【特集】霞ヶ浦が圧勝V! 戻ってきた往年の強さに、大沢友博監督は「今日は100点です」−【2009年3月29日】



 3月27〜28日に新潟・新潟市体育館で行われた風間杯全国高校選抜大会の学校対抗戦決勝戦で、高校レスリング界に不滅の金字塔を打ち立てている霞ヶ浦(茨城)が2年ぶり17度目の優勝を遂げた。

 1月の関東高校選抜大会で優勝したあと、大沢友博監督は「今年は全部獲ります」と四冠宣言。その言葉どおり、玉名工(熊本)を相手に迎えた決勝戦で7−0で完勝した。これで昨年の6月の段階で「0」だった霞ヶ浦に、3つ目の優勝旗(インターハイ、関東高校選抜大会、今大会)が戻ってきた(右写真=胴上げされる大沢監督)

■5戦35試合で、34勝(13フォール勝ち)1敗!

 ダントツの強さだった。初戦の名古屋工(愛知)戦の7−0での快勝を皮切りに、どの試合も圧勝。準決勝の鹿屋中央高(鹿児島)戦で120s級が敗れたほかは、1ピリオドも落とさずフォールかクリンチなしのストレート判定で勝利。重量級のエース・84s級の菊池崚まで勝負を回すことなく、すべてチームの勝ち星は4番手の66s級、砂川航祐主将が挙げた。決勝戦までの5試合中、計13個のフォールを奪う完ぺきな優勝だった。

 「今日は100点です」と大沢監督(左写真)も選手たちを評価。だが、「ものすごい練習を積んできた」と、それなりの準備をしてきたことを明らかにした。2年ぶりのVを目指してウエイトトレーニングはもちろん、心肺機能を上げる練習に力を入れてきたと言う。その結果はグラウンドで明白に表れた。グラウンドになると足が止まる他校に対し、霞ヶ浦の選手は動きが止まらない。タックルを切ってスタンドに戻そうとする相手を、しつこく追い続け、1アクションで確実にバックを奪うことができた。

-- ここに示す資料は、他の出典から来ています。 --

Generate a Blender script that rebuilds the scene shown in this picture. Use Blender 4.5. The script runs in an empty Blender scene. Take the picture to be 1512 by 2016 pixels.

 バックを奪ってからの攻撃も素晴らしかった。 “レスリングは点を取る競技ではなく、相手の背中をつける競技”と言わんばかりに、霞ヶ浦の選手はフォールにこだわった。それも大沢監督の作戦の一つ。「1ラウンドを6−0(テクニカルフォール)で奪っても、第2、第3ピリオドを0−1、0−1と落としてはもったいないから」と、連続ローリングなどで楽にテクニカルフォールを奪うより、少々時間がかっても、フォールを狙った。

 現在のルールは、クリンチに持ちこまれれば勝率は5割まで落ちる。霞ヶ浦は、ピリオド制や、延長クリンチ制度などルールの落とし穴にはまらないよう、徹底した作戦で勝利を重ねた。

■どん底からの復活を経験した選手がチームを支えた

 今大会、それ以上に光ったのが「強い気持ち」。昨年の全国選抜大会は決勝戦まで勝ち進んだが、推薦制度がなくメンバーが欠けている公立校の京都八幡に敗北。さらに、昨年6月の関東選抜大会で団体成績は2位となり、学校に“常設”してあった優勝旗がゼロに。無冠に落ちた。だが、そこからわずか2ヶ月で建て直し、8月のインターハイでは復活V。その優勝のカギとなったのが、「強い気持ち」だった。

 去年のどん底からの復活Vを経験したメンバー(50kg級のインターハイ・国体王者の森下史崇、インターハイ団体MVPの岩渕尚紀=60kg級、全国選抜選手権84kg級王者の菊池)が多く残っている霞ヶ浦には、他校の選手にない強さがあった。今大会までの道のりも決して順風満帆ではなく、実はけが人が多かったようだが、本番までには全員がマットに立てる状態に間に合わせた。

 どんな状態でも、わずかな時間でチームを立て直す力があった。選手たちの“勝ちたい”という強い気持ちがあれば、どんな困難も乗り越えられるようになった(右写真=応援団に感謝のあいさつをする霞ヶ浦選手たち)

 霞ヶ浦が次に狙うのは6月の関東高校大会の優勝。ここで勝てば、かつては当たり前のようにあった4つの優勝旗がすべて学校にそろう。その優勝旗の前を大沢監督は毎日通る。「この優勝旗が私を奮い立たせているんです」。次戦でビッグタイトル完全制覇を達成すれば、8月のインターハイでのV20が近づいていくる。